The ancillary powers doctrine and the common law police power of investigative detention raises a host of issues, however, it is clear that race should be a central consideration. Race-based decision-making in investigative detention should be a leading concern, not only due to its importance but also due to lack of acknowledgement from the Court.

It seems clear from the social science evidence that the race of the suspect either consciously or unconsciously plays a role in the discretion of police officer to stop and detain for investigative purposes. The ancillary power doctrine (which authorizes investigative detention) seems to only be expanding as the court continually uses it to justify new police powers in the absence of statutory authority. Yet, despite the court’s willingness to use the doctrine, it has yet to engage in a thorough discourse in its potential for abuse, particularly within racialized communities.

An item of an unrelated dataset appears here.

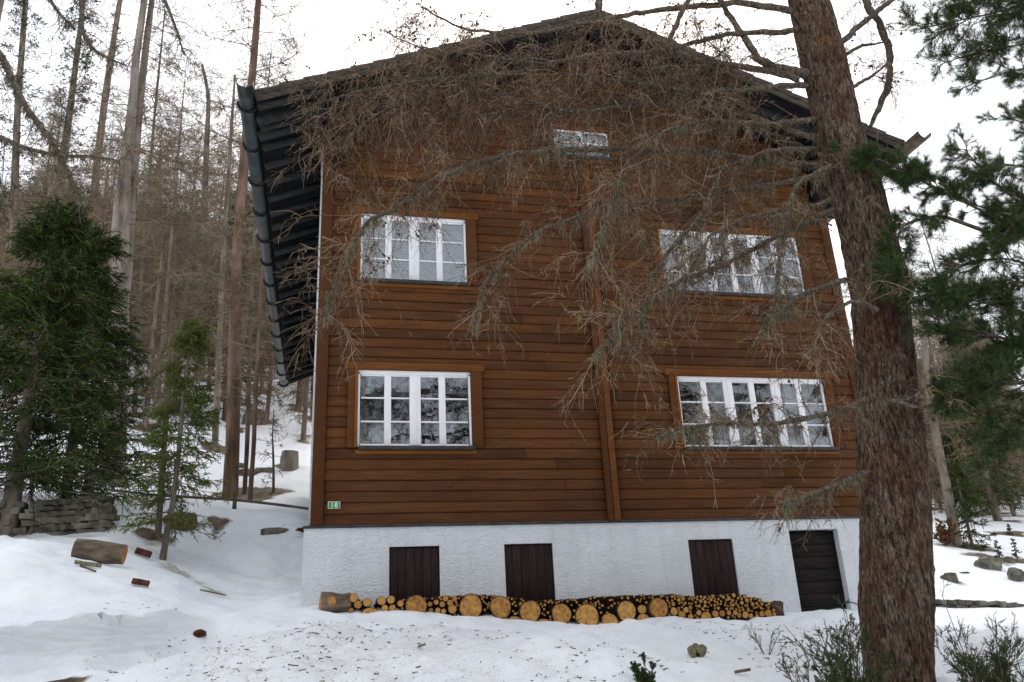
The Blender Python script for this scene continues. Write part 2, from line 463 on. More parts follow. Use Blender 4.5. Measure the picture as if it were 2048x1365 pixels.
def snow():
    m, nt, b, o = mat('spring_snow')
    v = coords(nt, (1, 1, 1)); d = attr(nt, 'dirt'); w = attr(nt, 'brown')
    a = noise(nt, v, 55, 3, .7); a2 = noise(nt, v, 9, 5, .7, .4); a3 = noise(nt, v, 1.1, 4)
    # litter specks: fine noise over a threshold set by the dirt amount
    sp = math_(nt, 'ADD', math_(nt, 'MULTIPLY', a, .65), math_(nt, 'MULTIPLY', a2, .35))
    sp = math_(nt, 'ADD', sp, math_(nt, 'MULTIPLY', math_(nt, 'ADD', d, -.5), .22))
    specks = ramp(nt, sp, [(.585, (0, 0, 0)), (.68, (1, 1, 1))])
    base = ramp(nt, a3, [(.3, (.80, .83, .87)), (.7, (.88, .90, .92))])
    tint = mixc(nt, math_(nt, 'MULTIPLY', d, math_(nt, 'MULTIPLY', a2, 1.0)), base, (.56, .53, .47))
    c = mixc(nt, math_(nt, 'MULTIPLY', specks, .75), tint, (.23, .19, .14))
    vz = coords(nt, (1.1, 1.1, 7)); lay = noise(nt, vz, 1.6, 7, .65, 1.6)
    c = mixc(nt, math_(nt, 'MULTIPLY', attr(nt, 'shaded_strata'), .5), c, ramp(nt, lay, [(.34, (.36, .37, .37)), (.5, (.50, .52, .54)), (.68, (.64, .67, .71))]))  # cut face greyed in the colour: its shade together with dirty snow layers
    br = ramp(nt, math_(nt, 'ADD', math_(nt, 'MULTIPLY', noise(nt, v, .8, 7, .65), .8), math_(nt, 'MULTIPLY', w, .75)), [(.62, (0, 0, 0)), (.72, (1, 1, 1))])
    earth = ramp(nt, noise(nt, v, 4, 5), [(.3, (.05, .034, .02)), (.55, (.14, .10, .06)), (.8, (.26, .2, .12))])
    c = mixc(nt, br, c, earth)
    nt.links.new(c, b.inputs['Base Color']); b.inputs['Roughness'].default_value = .75
    b.inputs['Specular IOR Level'].default_value = .2
    b.inputs['Subsurface Weight'].default_value = 0.0
    h = math_(nt, 'ADD', math_(nt, 'MULTIPLY', a2, .6), math_(nt, 'MULTIPLY', a, .16))
    bump(nt, b, h, .6, .07)
    return m


M['snow'] = snow()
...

In conclusion, is investigative detention an inherently racist practice? Probably not. Does investigative detention have the potential for abuse? Definitely. Among other issues, the court has yet to engage in a meaningful dialogue and consideration of how racial biases can influence police practices, and what their role is in choosing to expand police powers through the ancillary doctrine.

Endnotes

1 James Stribopolous, “A Failed Experiment? Investigative Detention: Ten Years Later” (2003) 41:2 Alberta Law Review [Stribopolous].

2 R v Clayton, 2007 SCC 32 [Clayton].

3 R v Grant, 2009 SCC 32 [Grant].

4 Clayton, supra note 2.

5 Ibid at para 33.

6 Clayton, supra note 2 at para 9.

7 Clayton, supra note 2 at para 28

8 Clayton, supra note 2 at para 31.

9 Stribolplous, supra note 1 at page 342.